## EXERCISE DETAILS:
Scan the listing and work out how many lines contain the word "from". Nothing but the number should be given.

## PROVIDED MATERIAL:
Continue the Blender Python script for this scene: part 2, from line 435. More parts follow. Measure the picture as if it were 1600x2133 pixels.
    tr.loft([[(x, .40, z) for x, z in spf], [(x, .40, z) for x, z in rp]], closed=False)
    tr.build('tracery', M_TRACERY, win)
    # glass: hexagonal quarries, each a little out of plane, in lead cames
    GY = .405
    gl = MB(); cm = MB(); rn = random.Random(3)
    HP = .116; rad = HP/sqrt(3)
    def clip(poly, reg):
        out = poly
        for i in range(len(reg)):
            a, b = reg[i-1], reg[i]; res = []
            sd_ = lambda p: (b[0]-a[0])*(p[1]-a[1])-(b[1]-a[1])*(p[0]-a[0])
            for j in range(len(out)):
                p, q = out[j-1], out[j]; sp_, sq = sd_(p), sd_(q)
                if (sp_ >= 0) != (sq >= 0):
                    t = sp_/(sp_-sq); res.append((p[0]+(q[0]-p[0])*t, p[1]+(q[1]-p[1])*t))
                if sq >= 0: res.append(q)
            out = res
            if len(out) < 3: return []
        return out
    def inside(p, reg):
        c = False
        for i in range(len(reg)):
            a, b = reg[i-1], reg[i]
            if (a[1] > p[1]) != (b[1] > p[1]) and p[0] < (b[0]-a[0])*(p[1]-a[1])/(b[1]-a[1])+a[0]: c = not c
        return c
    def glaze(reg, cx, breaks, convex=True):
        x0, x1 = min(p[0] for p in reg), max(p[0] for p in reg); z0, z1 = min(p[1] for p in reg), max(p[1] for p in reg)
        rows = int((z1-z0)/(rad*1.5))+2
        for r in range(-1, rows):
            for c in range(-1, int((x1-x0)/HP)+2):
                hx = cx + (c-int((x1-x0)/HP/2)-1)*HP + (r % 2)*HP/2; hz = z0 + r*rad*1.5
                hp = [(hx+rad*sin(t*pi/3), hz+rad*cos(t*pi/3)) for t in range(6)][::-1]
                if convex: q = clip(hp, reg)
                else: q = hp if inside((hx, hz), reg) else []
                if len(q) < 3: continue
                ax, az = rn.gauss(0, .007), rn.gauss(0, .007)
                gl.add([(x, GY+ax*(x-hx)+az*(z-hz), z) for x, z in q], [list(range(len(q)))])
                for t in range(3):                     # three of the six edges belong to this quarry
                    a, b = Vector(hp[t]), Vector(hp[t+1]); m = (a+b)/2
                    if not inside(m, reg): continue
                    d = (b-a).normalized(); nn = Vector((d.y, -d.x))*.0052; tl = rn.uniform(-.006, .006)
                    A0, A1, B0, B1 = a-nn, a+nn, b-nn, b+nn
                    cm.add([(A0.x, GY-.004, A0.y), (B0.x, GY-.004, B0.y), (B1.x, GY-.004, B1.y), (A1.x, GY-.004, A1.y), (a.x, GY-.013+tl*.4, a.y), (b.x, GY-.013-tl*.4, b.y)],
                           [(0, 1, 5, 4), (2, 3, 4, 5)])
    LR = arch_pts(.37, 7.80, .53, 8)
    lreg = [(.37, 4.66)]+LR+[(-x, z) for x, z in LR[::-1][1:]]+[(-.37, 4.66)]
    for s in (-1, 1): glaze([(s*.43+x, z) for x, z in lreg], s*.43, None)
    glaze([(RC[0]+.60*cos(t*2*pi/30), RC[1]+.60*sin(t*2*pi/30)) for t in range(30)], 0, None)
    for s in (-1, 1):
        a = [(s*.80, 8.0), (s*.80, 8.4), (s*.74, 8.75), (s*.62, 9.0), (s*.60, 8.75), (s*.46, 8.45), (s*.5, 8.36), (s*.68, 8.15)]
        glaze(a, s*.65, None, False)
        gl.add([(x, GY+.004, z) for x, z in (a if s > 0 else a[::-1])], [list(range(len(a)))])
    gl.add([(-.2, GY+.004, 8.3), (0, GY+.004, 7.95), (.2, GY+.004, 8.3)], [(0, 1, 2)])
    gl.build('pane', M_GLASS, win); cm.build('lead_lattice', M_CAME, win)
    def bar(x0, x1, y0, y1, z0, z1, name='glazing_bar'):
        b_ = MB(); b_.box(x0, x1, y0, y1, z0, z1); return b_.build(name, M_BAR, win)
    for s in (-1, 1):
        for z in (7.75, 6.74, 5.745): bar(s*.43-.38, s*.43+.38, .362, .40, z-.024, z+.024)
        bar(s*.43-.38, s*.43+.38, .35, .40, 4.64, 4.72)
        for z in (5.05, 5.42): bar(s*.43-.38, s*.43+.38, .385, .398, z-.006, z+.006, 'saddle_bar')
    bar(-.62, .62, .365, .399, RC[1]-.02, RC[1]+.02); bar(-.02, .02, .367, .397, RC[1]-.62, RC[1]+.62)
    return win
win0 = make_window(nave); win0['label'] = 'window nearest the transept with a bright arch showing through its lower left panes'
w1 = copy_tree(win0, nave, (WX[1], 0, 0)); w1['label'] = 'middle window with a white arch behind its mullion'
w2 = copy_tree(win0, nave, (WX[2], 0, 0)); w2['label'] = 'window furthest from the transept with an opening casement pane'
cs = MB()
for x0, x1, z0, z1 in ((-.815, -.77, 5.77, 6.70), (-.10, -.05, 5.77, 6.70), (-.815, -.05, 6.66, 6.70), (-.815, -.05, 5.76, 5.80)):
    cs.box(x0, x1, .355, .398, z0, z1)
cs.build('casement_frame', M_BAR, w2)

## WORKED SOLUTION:
2